A touch of Moorish Spain in Leicester Square

Leicester Square is at the heart of London’s theatres and clubs. It’s not my favourite London square by any stretch and seems to have permanent building work going on. At present, there are plans to demolish the art deco Odeon cinema. So it seems a good moment to point out what was there before the Odeon was thrown up in the 1930s.

The ill-fated Panopticon in 1851

The ill-fated Panopticon in 1851

The east side of the square was dominated from the 1850s to 1936 by the Alhambra Theatre. The Victorians loved to mix and match architectural styles and with this theatre, they went a bit mad. It looked like an enormous Moorish palace – the sort of vulgar monstrosity Citizen Kane might have constructed. By the time the wrecking ball swung, the Alhambra had enjoyed decades as one of London’s top music halls but it had started out with loftier and more intellectual ambitions.

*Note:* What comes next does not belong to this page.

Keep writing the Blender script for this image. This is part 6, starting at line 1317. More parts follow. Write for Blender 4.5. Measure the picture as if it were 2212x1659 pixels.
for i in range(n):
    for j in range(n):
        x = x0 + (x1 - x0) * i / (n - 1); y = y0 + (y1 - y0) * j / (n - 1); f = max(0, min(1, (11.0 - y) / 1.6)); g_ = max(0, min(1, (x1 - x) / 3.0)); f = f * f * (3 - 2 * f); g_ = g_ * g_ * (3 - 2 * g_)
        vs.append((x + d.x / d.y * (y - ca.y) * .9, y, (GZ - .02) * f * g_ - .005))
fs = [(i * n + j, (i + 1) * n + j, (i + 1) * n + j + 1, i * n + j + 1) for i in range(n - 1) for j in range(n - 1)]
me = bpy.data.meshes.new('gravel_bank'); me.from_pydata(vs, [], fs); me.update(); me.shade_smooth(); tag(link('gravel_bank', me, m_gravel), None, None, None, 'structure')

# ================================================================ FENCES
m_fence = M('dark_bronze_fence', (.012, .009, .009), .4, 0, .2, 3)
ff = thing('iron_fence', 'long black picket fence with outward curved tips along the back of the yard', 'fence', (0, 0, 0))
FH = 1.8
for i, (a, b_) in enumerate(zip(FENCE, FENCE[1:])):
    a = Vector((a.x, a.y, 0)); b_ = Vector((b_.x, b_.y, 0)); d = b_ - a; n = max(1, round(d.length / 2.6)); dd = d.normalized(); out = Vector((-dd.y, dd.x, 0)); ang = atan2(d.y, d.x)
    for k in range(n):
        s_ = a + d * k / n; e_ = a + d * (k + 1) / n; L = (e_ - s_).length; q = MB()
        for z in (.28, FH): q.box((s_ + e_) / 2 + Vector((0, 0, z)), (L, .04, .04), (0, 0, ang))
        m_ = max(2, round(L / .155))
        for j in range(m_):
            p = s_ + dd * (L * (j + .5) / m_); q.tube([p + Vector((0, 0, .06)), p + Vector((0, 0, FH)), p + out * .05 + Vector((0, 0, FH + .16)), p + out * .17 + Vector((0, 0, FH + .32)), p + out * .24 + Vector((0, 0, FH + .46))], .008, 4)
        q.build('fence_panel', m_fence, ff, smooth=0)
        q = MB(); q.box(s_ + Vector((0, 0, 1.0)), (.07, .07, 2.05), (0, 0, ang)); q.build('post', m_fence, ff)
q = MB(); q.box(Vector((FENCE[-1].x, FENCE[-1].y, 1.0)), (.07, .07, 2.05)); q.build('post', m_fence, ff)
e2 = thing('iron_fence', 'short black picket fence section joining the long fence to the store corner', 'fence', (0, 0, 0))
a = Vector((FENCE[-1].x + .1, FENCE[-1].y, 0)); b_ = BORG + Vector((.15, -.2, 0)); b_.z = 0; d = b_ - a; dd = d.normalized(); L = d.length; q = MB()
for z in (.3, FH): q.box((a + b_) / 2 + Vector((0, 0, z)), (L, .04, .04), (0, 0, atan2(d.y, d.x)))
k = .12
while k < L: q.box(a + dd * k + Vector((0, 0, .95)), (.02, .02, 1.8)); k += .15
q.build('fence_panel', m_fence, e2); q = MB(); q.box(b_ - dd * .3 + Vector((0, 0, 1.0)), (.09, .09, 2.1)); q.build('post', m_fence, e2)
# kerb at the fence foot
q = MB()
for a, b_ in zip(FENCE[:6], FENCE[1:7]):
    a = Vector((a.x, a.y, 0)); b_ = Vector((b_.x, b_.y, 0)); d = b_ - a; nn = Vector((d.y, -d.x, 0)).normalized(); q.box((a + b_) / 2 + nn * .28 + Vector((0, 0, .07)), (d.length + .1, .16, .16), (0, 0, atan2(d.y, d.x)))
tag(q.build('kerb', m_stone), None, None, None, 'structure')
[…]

The Alhambra, built in the “Saracenic style” was originally called The Royal Panopticon of Science and Arts. Wikipedia claims it opened in 1854. But I have a London guide from 1851, the year of the Great Exhibition, that has the Royal Panopticon already doing business. A certain Mr E. M. Clarke was the managing director and its original aim was to impart knowledge. As the 1851 guide to London gushes:

A subdued and meditative light is felt to pervade it, and at once to win the mind from the external world of bustle and throng from which it has just escaped.

Alhambra Theatre

The more successful Alhambra theatre in the 1890s

There were exhibitions of “manufactures in their different processes” and a “department for the practice of photography”. But I’m afraid Londoners just wanted something a bit more grounded and entertaining. Far from wanted their thoughts elevated – they wanted a fun night out. And so the Panopticon idea was dropped and the Alhambra was born as a theatre of varieties. A 1906 London guide I own mentions the dances and “ballets” at the Alhambra and long queues to get in.